| DATASET EXTRACT |
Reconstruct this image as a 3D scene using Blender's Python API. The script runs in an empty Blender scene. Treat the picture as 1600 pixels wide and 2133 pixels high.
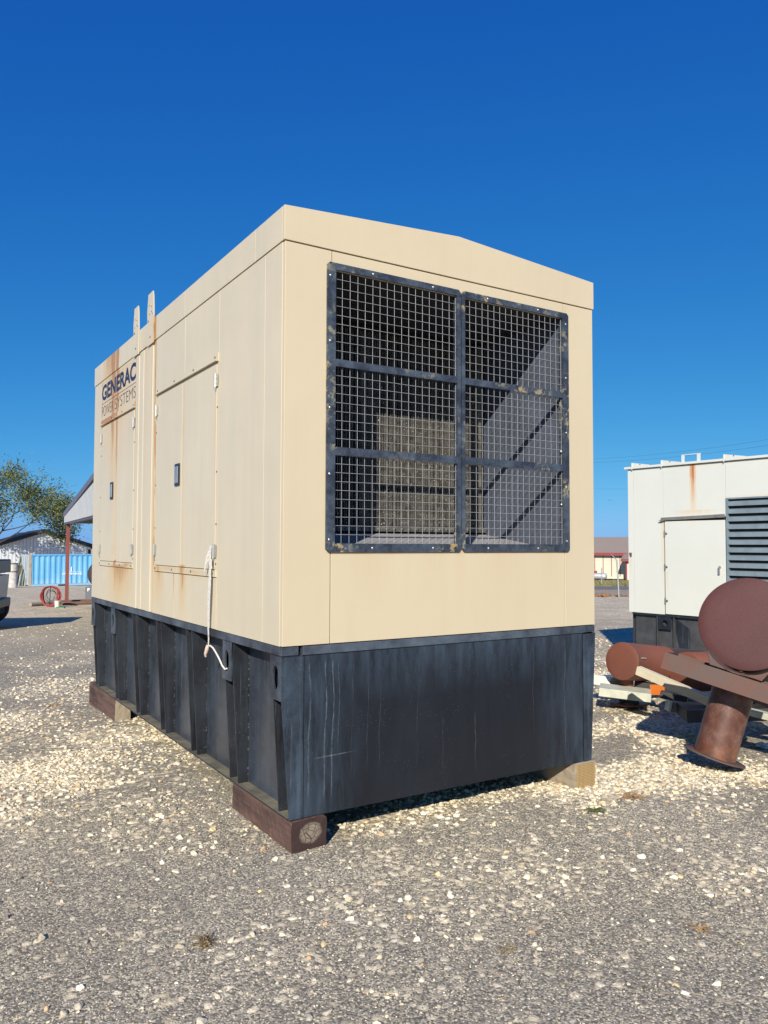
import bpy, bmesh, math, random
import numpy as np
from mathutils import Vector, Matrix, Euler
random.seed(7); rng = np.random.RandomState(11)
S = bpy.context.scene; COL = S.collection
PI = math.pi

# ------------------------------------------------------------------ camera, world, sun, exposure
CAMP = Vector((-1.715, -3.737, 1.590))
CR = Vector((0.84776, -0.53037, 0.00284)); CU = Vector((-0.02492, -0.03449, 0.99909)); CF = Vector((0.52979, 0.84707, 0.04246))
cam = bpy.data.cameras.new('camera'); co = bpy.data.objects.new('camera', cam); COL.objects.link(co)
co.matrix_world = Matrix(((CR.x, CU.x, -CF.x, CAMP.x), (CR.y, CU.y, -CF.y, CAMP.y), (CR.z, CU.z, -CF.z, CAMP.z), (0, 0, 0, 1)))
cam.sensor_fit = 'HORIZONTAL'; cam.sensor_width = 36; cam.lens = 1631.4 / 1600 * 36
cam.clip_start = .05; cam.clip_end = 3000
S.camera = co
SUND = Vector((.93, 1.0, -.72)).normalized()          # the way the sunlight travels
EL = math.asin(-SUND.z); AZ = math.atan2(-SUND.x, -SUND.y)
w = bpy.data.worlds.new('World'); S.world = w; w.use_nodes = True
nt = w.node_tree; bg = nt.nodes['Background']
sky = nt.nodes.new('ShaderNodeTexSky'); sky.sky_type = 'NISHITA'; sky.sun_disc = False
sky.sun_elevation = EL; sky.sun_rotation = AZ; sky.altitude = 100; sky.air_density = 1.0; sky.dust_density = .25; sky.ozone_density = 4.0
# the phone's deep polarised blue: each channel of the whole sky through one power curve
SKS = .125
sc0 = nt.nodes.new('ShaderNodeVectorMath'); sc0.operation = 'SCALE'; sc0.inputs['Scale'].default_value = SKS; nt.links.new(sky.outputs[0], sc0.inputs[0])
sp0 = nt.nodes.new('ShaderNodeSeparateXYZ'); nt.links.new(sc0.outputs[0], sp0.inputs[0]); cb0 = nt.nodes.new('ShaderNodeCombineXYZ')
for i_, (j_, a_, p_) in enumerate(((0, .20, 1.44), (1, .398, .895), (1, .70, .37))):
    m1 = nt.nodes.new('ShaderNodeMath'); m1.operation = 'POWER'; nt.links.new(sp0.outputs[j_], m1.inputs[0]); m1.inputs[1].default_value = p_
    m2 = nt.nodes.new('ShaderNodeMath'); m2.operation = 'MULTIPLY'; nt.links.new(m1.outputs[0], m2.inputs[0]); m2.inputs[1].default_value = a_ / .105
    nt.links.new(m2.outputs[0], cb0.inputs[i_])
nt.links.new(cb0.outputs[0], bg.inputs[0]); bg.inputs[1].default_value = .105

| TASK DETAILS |
Make an exact copy of all the material, but keep the pictures out of it.

| WRITTEN SOLUTION |
Reconstruct this image as a 3D scene using Blender's Python API. The script runs in an empty Blender scene. Treat the picture as 1600 pixels wide and 2133 pixels high.
import bpy, bmesh, math, random
import numpy as np
from mathutils import Vector, Matrix, Euler
random.seed(7); rng = np.random.RandomState(11)
S = bpy.context.scene; COL = S.collection
PI = math.pi

# ------------------------------------------------------------------ camera, world, sun, exposure
CAMP = Vector((-1.715, -3.737, 1.590))
CR = Vector((0.84776, -0.53037, 0.00284)); CU = Vector((-0.02492, -0.03449, 0.99909)); CF = Vector((0.52979, 0.84707, 0.04246))
cam = bpy.data.cameras.new('camera'); co = bpy.data.objects.new('camera', cam); COL.objects.link(co)
co.matrix_world = Matrix(((CR.x, CU.x, -CF.x, CAMP.x), (CR.y, CU.y, -CF.y, CAMP.y), (CR.z, CU.z, -CF.z, CAMP.z), (0, 0, 0, 1)))
cam.sensor_fit = 'HORIZONTAL'; cam.sensor_width = 36; cam.lens = 1631.4 / 1600 * 36
cam.clip_start = .05; cam.clip_end = 3000
S.camera = co
SUND = Vector((.93, 1.0, -.72)).normalized()          # the way the sunlight travels
EL = math.asin(-SUND.z); AZ = math.atan2(-SUND.x, -SUND.y)
w = bpy.data.worlds.new('World'); S.world = w; w.use_nodes = True
nt = w.node_tree; bg = nt.nodes['Background']
sky = nt.nodes.new('ShaderNodeTexSky'); sky.sky_type = 'NISHITA'; sky.sun_disc = False
sky.sun_elevation = EL; sky.sun_rotation = AZ; sky.altitude = 100; sky.air_density = 1.0; sky.dust_density = .25; sky.ozone_density = 4.0
# the phone's deep polarised blue: each channel of the whole sky through one power curve
SKS = .125
sc0 = nt.nodes.new('ShaderNodeVectorMath'); sc0.operation = 'SCALE'; sc0.inputs['Scale'].default_value = SKS; nt.links.new(sky.outputs[0], sc0.inputs[0])
sp0 = nt.nodes.new('ShaderNodeSeparateXYZ'); nt.links.new(sc0.outputs[0], sp0.inputs[0]); cb0 = nt.nodes.new('ShaderNodeCombineXYZ')
for i_, (j_, a_, p_) in enumerate(((0, .20, 1.44), (1, .398, .895), (1, .70, .37))):
    m1 = nt.nodes.new('ShaderNodeMath'); m1.operation = 'POWER'; nt.links.new(sp0.outputs[j_], m1.inputs[0]); m1.inputs[1].default_value = p_
    m2 = nt.nodes.new('ShaderNodeMath'); m2.operation = 'MULTIPLY'; nt.links.new(m1.outputs[0], m2.inputs[0]); m2.inputs[1].default_value = a_ / .105
    nt.links.new(m2.outputs[0], cb0.inputs[i_])
nt.links.new(cb0.outputs[0], bg.inputs[0]); bg.inputs[1].default_value = .105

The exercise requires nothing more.